Problem description:
Transcribe the listing in full, excluding any pictures.

Data section:
· · · ·

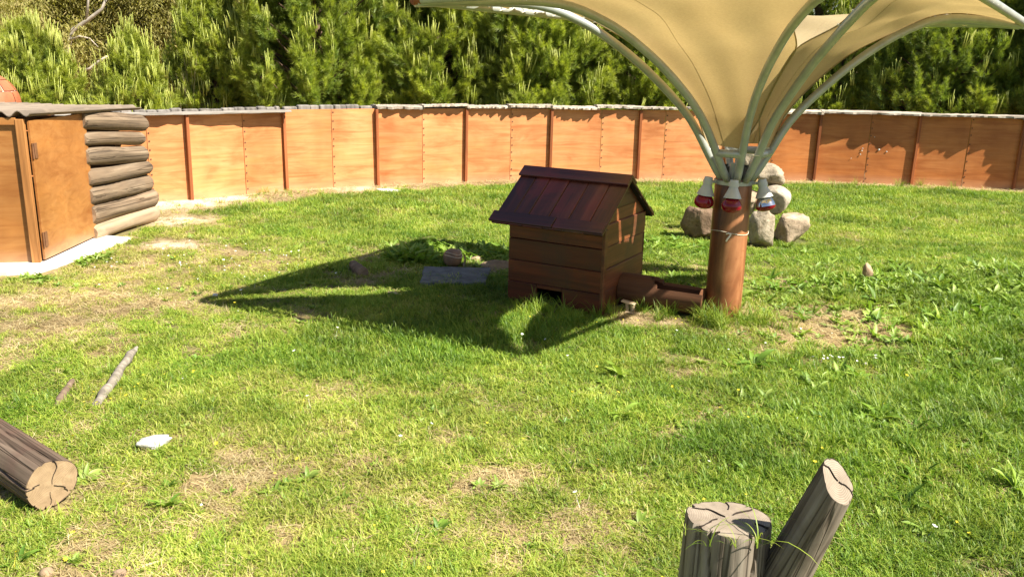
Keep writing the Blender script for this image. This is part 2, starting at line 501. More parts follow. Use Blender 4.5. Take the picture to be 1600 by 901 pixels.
M['straw'] = leaf_mat('straw_blade', [(.30, .21, .095), (.46, .36, .17), (.60, .50, .28)], .25, .05, .6)
M['weed'] = leaf_mat('weed_leaf', [(.10, .20, .022), (.19, .30, .035), (.29, .38, .075)], .33, .03, .5)
M['pine'] = leaf_mat('pine_needle', [(.065, .12, .022), (.15, .22, .034), (.27, .33, .045), (.42, .46, .055)], .45, .03, .55, .5, .2)
M['candle'] = leaf_mat('pine_candle', [(.30, .36, .05), (.40, .44, .07), (.50, .50, .11)], .25, .05, .5)
M['euc'] = leaf_mat('olive_leaf', [(.24, .23, .07), (.32, .31, .095), (.38, .345, .12), (.44, .36, .155)], .5, .01, .6, .35, .2)
M['petal_white'] = plain('white_petal', (.8, .8, .76), .7)
M['petal_yellow'] = plain('yellow_petal', (.75, .60, .03), .7)
M['pine_trunk'] = plain('pine_trunk_bark', (.14, .09, .06), .9, 0, .2, 14, .4, .8, .02)
M['pale_trunk'] = plain('pale_smooth_bark', (.46, .40, .33), .8, 0, .2, 7, .3, .3, .02)
M['reed'] = leaf_mat('dry_reed', [(.40, .31, .17), (.52, .43, .26)], .2, .05)

# ------------------------------------------------------------------ the lie of the land
FENCE = [(-7.9, 6.4), (-7.2, 7.5), (-6.3, 8.3), (-5.4, 8.95), (-4.6, 9.5), (-3.79, 10.03), (-2.88, 10.86), (-1.83, 11.50), (-0.69, 12.07),
         (0.50, 12.45), (1.80, 12.72), (3.13, 12.90), (4.47, 12.94), (5.86, 12.78), (7.22, 12.50), (8.40, 12.0), (9.3, 11.1), (10.1, 10.2), (10.7, 9.2)]
def fence_dist(x, y):
    """signed-ish distance from the fence line, positive inside the enclosure"""
    x = np.asarray(x, float); y = np.asarray(y, float)
    best = np.full(x.shape, 1e9); sgn = np.ones(x.shape)
    for (ax, ay), (bx, by) in zip(FENCE[:-1], FENCE[1:]):
        dx, dy = bx - ax, by - ay
        u = np.clip(((x - ax) * dx + (y - ay) * dy) / (dx * dx + dy * dy), 0, 1)
        px, py = x - ax - u * dx, y - ay - u * dy
        d = np.hypot(px, py)
        s = np.where(dx * py - dy * px < 0, 1, -1)
        sgn = np.where(d < best, s, sgn); best = np.minimum(best, d)
    return best * sgn
POLE = (1.46, 5.75)
def hz(x, y):
    x = np.asarray(x, float); y = np.asarray(y, float)
    h = .016 * fbm(x * 1.3, y * 1.3, 3) * 2
    h = h + .17 * gs(x, y, 4.35, 6.35, 1.35, .9, .15) + .09 * gs(x, y, 3.3, 5.0, .9, .7) + .06 * gs(x, y, 2.2, 3.6, .9, .6)
    flat = np.clip(gs(x, y, .5, 6.1, .9, .7) + gs(x, y, *POLE, .5) + gs(x, y, 2.25, 8.3, .8) + gs(x, y, -4.2, 7.4, 1.0, 1.8), 0, 1)
    return h * (1 - flat)
def H(x, y): return float(hz(x, y))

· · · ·

Output:
Keep writing the Blender script for this image. This is part 2, starting at line 501. More parts follow. Use Blender 4.5. Take the picture to be 1600 by 901 pixels.
M['straw'] = leaf_mat('straw_blade', [(.30, .21, .095), (.46, .36, .17), (.60, .50, .28)], .25, .05, .6)
M['weed'] = leaf_mat('weed_leaf', [(.10, .20, .022), (.19, .30, .035), (.29, .38, .075)], .33, .03, .5)
M['pine'] = leaf_mat('pine_needle', [(.065, .12, .022), (.15, .22, .034), (.27, .33, .045), (.42, .46, .055)], .45, .03, .55, .5, .2)
M['candle'] = leaf_mat('pine_candle', [(.30, .36, .05), (.40, .44, .07), (.50, .50, .11)], .25, .05, .5)
M['euc'] = leaf_mat('olive_leaf', [(.24, .23, .07), (.32, .31, .095), (.38, .345, .12), (.44, .36, .155)], .5, .01, .6, .35, .2)
M['petal_white'] = plain('white_petal', (.8, .8, .76), .7)
M['petal_yellow'] = plain('yellow_petal', (.75, .60, .03), .7)
M['pine_trunk'] = plain('pine_trunk_bark', (.14, .09, .06), .9, 0, .2, 14, .4, .8, .02)
M['pale_trunk'] = plain('pale_smooth_bark', (.46, .40, .33), .8, 0, .2, 7, .3, .3, .02)
M['reed'] = leaf_mat('dry_reed', [(.40, .31, .17), (.52, .43, .26)], .2, .05)

# ------------------------------------------------------------------ the lie of the land
FENCE = [(-7.9, 6.4), (-7.2, 7.5), (-6.3, 8.3), (-5.4, 8.95), (-4.6, 9.5), (-3.79, 10.03), (-2.88, 10.86), (-1.83, 11.50), (-0.69, 12.07),
         (0.50, 12.45), (1.80, 12.72), (3.13, 12.90), (4.47, 12.94), (5.86, 12.78), (7.22, 12.50), (8.40, 12.0), (9.3, 11.1), (10.1, 10.2), (10.7, 9.2)]
def fence_dist(x, y):
    """signed-ish distance from the fence line, positive inside the enclosure"""
    x = np.asarray(x, float); y = np.asarray(y, float)
    best = np.full(x.shape, 1e9); sgn = np.ones(x.shape)
    for (ax, ay), (bx, by) in zip(FENCE[:-1], FENCE[1:]):
        dx, dy = bx - ax, by - ay
        u = np.clip(((x - ax) * dx + (y - ay) * dy) / (dx * dx + dy * dy), 0, 1)
        px, py = x - ax - u * dx, y - ay - u * dy
        d = np.hypot(px, py)
        s = np.where(dx * py - dy * px < 0, 1, -1)
        sgn = np.where(d < best, s, sgn); best = np.minimum(best, d)
    return best * sgn
POLE = (1.46, 5.75)
def hz(x, y):
    x = np.asarray(x, float); y = np.asarray(y, float)
    h = .016 * fbm(x * 1.3, y * 1.3, 3) * 2
    h = h + .17 * gs(x, y, 4.35, 6.35, 1.35, .9, .15) + .09 * gs(x, y, 3.3, 5.0, .9, .7) + .06 * gs(x, y, 2.2, 3.6, .9, .6)
    flat = np.clip(gs(x, y, .5, 6.1, .9, .7) + gs(x, y, *POLE, .5) + gs(x, y, 2.25, 8.3, .8) + gs(x, y, -4.2, 7.4, 1.0, 1.8), 0, 1)
    return h * (1 - flat)
def H(x, y): return float(hz(x, y))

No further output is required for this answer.